Our findings have several implications for the design of redistributive pension systems and pension systems in ageing societies. The central message is that higher pension income does reduce post-retirement labour supply: this response is meaningful, but it is modest in magnitude. A marginal propensity to earn out of unearned income of around -0.1 implies that roughly a tenth of every euro of additional pension income is offset by reduced earnings. This constitutes a notable cost in foregone labour supply, which should be factored into evaluations of the net effect of redistributive policy reforms.
Second, this response operates through a broad range of margins and is concentrated among younger retirees still close to the participation margin. Retirees adjust not only by reducing earnings while employed, but also, and primarily, by changing whether they participate at all, including by exiting employment and by foregoing re-entry into work after an earlier exit. This last channel is easily overlooked: standard analyses focused on the initial retirement decision miss the retirees who would otherwise have returned to work, yet our results show this margin contributes substantially to the aggregate response.

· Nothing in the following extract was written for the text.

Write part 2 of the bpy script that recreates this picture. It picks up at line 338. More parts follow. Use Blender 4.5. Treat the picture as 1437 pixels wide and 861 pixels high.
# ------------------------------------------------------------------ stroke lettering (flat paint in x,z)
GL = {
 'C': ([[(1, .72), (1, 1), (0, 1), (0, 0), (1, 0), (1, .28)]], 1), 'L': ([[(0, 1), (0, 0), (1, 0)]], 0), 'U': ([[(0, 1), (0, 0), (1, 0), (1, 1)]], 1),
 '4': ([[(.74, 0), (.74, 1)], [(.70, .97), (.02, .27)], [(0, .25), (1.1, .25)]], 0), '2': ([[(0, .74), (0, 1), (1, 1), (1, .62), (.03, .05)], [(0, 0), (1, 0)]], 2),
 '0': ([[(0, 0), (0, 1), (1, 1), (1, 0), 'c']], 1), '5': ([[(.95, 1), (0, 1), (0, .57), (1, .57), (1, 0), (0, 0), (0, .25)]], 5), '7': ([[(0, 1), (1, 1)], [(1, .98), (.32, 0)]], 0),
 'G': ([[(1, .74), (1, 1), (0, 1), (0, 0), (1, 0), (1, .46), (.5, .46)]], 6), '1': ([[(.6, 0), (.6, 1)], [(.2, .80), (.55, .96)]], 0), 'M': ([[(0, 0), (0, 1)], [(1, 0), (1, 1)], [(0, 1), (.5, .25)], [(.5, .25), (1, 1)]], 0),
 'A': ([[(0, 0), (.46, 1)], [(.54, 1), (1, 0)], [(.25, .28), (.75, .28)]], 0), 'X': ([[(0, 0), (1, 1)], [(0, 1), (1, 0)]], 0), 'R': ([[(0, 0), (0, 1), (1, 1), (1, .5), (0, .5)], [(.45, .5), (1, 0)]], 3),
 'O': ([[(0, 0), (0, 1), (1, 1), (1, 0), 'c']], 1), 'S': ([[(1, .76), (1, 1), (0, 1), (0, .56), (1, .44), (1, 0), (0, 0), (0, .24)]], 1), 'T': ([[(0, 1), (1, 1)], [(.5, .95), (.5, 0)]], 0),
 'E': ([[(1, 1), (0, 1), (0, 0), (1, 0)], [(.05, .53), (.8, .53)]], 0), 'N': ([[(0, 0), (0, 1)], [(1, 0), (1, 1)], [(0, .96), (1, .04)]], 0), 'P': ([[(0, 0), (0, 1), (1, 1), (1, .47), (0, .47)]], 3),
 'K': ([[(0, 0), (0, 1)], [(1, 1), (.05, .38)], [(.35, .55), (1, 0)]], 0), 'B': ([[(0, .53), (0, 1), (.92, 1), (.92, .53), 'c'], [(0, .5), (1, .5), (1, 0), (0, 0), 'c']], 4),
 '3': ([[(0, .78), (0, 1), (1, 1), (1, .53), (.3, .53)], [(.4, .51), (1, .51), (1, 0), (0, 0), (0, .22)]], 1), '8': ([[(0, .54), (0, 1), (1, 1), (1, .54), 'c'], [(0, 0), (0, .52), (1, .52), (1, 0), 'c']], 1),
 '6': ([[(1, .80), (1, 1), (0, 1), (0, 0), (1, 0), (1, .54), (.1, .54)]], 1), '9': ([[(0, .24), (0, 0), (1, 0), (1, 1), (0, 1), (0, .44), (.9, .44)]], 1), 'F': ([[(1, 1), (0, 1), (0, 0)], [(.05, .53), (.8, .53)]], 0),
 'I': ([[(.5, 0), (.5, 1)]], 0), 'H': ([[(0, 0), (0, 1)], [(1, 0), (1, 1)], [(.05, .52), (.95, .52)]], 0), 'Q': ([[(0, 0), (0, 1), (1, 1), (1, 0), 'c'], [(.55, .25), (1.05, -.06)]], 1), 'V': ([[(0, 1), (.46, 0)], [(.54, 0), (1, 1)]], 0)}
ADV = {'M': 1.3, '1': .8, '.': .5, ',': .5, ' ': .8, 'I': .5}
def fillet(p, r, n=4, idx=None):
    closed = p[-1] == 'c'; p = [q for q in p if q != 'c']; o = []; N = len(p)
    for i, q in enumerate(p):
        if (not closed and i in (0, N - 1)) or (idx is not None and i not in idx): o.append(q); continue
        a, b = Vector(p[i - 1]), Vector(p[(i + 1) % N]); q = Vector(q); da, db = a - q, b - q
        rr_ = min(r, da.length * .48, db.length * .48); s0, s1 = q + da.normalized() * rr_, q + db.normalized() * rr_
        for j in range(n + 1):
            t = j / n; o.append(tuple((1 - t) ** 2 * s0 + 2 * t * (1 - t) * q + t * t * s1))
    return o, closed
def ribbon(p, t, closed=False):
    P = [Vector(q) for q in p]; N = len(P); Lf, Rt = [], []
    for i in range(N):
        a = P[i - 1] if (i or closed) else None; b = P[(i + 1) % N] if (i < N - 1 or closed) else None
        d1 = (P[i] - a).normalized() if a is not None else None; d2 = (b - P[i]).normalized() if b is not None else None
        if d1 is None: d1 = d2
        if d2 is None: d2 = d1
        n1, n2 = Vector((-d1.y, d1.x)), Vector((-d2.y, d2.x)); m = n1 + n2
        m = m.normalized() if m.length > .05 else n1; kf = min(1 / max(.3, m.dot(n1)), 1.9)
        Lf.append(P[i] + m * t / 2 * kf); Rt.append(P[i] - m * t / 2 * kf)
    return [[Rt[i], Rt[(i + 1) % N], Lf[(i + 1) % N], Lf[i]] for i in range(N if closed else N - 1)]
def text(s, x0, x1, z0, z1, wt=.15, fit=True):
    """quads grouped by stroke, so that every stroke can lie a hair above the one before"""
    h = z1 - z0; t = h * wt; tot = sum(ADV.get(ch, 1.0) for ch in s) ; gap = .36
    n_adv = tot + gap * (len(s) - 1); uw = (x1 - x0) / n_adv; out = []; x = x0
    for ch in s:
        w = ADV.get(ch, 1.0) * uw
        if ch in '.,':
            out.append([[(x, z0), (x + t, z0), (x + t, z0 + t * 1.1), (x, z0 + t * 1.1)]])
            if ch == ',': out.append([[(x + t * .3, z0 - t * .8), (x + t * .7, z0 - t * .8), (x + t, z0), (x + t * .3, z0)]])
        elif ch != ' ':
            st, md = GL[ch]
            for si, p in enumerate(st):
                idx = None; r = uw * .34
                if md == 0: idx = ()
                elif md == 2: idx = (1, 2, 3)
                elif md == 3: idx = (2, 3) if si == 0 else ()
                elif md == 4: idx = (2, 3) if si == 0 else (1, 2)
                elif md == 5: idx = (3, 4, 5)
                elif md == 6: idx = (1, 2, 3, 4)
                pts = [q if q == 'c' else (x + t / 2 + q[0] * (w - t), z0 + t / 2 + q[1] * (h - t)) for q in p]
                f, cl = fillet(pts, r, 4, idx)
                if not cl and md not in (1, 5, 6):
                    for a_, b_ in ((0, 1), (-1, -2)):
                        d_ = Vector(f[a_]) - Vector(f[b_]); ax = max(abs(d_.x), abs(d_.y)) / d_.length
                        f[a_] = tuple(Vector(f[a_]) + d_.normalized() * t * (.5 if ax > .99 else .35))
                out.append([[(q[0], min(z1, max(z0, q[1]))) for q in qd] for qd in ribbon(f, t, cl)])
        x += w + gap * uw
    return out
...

Taken together, the findings point to a real but limited trade-off between pension adequacy and work incentives. The response is genuine, economically relevant, and unevenly distributed across retirees, yet considerably smaller than what the literature finds for prime-age workers. Policies aimed at improving pension adequacy and those aimed at encouraging longer working lives therefore entail modest trade-offs. As many countries continue to reform their pension systems in response to demographic pressure, recognising these trade-offs is essential for designing pension systems that protect against old-age poverty without unnecessarily discouraging post-retirement work.